Drakes increasingly dominate pochard populations


The sex ratio of Common Pochard populations across Europe and North Africa has changed, and may be playing a part in the species’ decline across the Western Palearctic.

These findings, just published in the Wildfowl & Wetlands Trust (WWT) journal Wildfowl, show that populations are becoming increasingly ‘male heavy’. Using data obtained in January 2016, the researchers compared counts from surveys carried out over the same area in January 1989 and January 1990, estimating that the proportion of males in the overall population was approximately 0.62 in 1989-1990 and 0.71 in 2016 – a significant leap. The two surveys covered the same 13 countries and an almost identical proportion of the population, suggesting that the observed change in sex ratio represents a real change in population structure.

Drakes are becoming an ever-greater proportion of Europe and North Africa's declining Common Pochard population (Pixellence).

Male Common Pochard are typically dominant over females and therefore are able to occupy more favourable wintering areas that are closer to the breeding grounds, resulting in the sub-dominant females moving further afield (south).
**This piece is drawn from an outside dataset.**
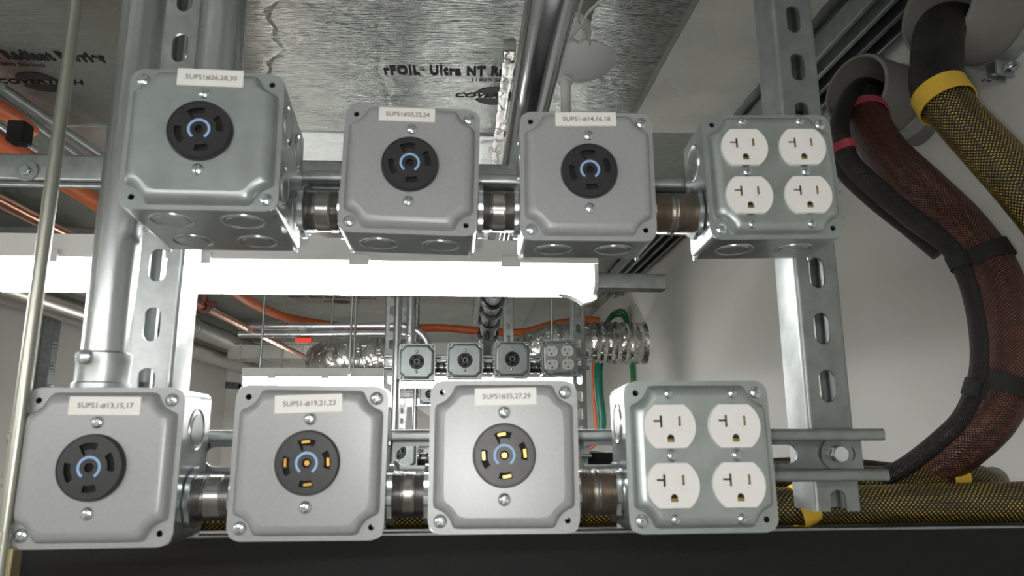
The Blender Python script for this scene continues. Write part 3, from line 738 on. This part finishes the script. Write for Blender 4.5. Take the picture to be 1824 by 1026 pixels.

While male bias increased with latitude in both surveys, the observed relationship was weaker in 2016 as the increases in male bias between 1989-1990 and 2016 were greater in countries further south.

Given that the sex ratio of Common Pochard broods is approximately 1:1 at hatching, this strong, increasing male bias among adult birds is indicative of a lower survival rate in females compared with males. Add to this the declining population size, and it appears that female survival rates have decreased more sharply than those of males. Theoretically male survival rates could have increased more than those for females, but given the overall population trend this is unlikely.

Thererfore, factors adversely affecting female survival rate relative to that of males may partly explain the decline in overall Common Pochard abundance. One such possible reason is predation, with a recent review of the decline in the species' numbers suggesting that predation by a range of species including non-native mammals could be a major threat to breeding populations. Females spend more time on the breeding grounds, incubating eggs and raising ducklings, leading to an increased level of predation particularly during the incubation period.

Given the widespread and ongoing decline of Common Pochard throughout most of Europe and North Africa, further information on possible drivers of change is urgently required.



Brides, K, Wood, K A, Hearn, R D and Fijen, T P M. 2017. Changes in the sex ratio of the Common Pochard Aythya ferina in Europe and North Africa. Wildfowl 67: 100-112.